NIGHT OF THE LIVING DEAD (1968)
See it, or I'll come to get you, Barbra


A serious contender for the most imitated horror movie of all time, this baby spawned two sequels, a remake, a "Special Edition", a colorized version, and enough ripoffs, homages and parodies to choke every horse from here to the border (and that's a lot of goddamn horses).  It's all for good reason -  this is a movie that matters.  It helped change the way movies - and not just horror movies - are made.  It knocked down taboos left and right, waking up a 1968 audience to just how "safe" most of their entertainment was.  And although it's a shade tame by today's standards, this movie still packs the power to scare people out of their wits. 

  The plot here is fairly simple, with zombies rising from the graves and chasing a group of mostly strangers into an old farmhouse, where they have to hole up and fight off the beasts who turn even their victims into cannibalistic death machines.
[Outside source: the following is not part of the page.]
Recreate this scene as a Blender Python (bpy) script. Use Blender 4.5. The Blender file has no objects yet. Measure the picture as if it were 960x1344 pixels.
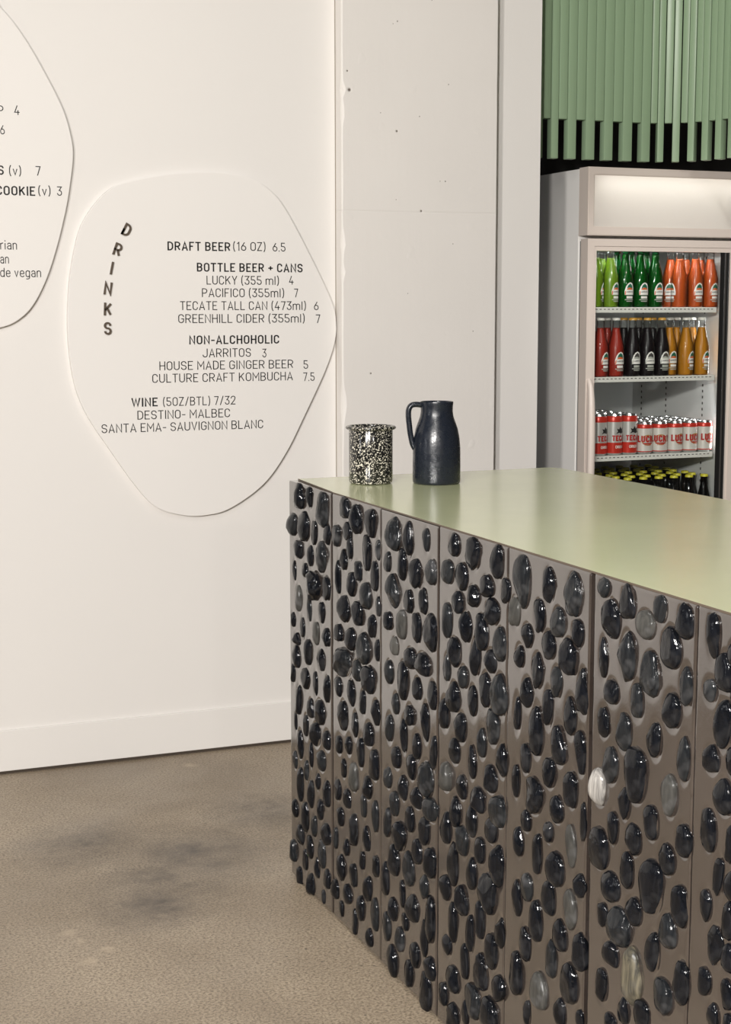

Though this movie makes no apparent aspirations for social significance the way its first sequel does, it became a rather important, taboo-smashing film in its own right.  The casting of a black man in the lead role - this film's only real moral and intellectual center - was a fairly new concept in 1968.  It doesn't stop there, either - this is a black man who takes charge by braining white "people" with a tire iron, slapping a white woman, and having a power struggle with a white man which takes up much of the film.  That it's all fairly necessary in the context of the story aside, this is no small deal to an American society to whom civil rights was a pretty novel idea.  Equally ground-breaking was this film's graphic violence, cannibalism and grue, although being in black & white made it less stomach-churning than it could have been.  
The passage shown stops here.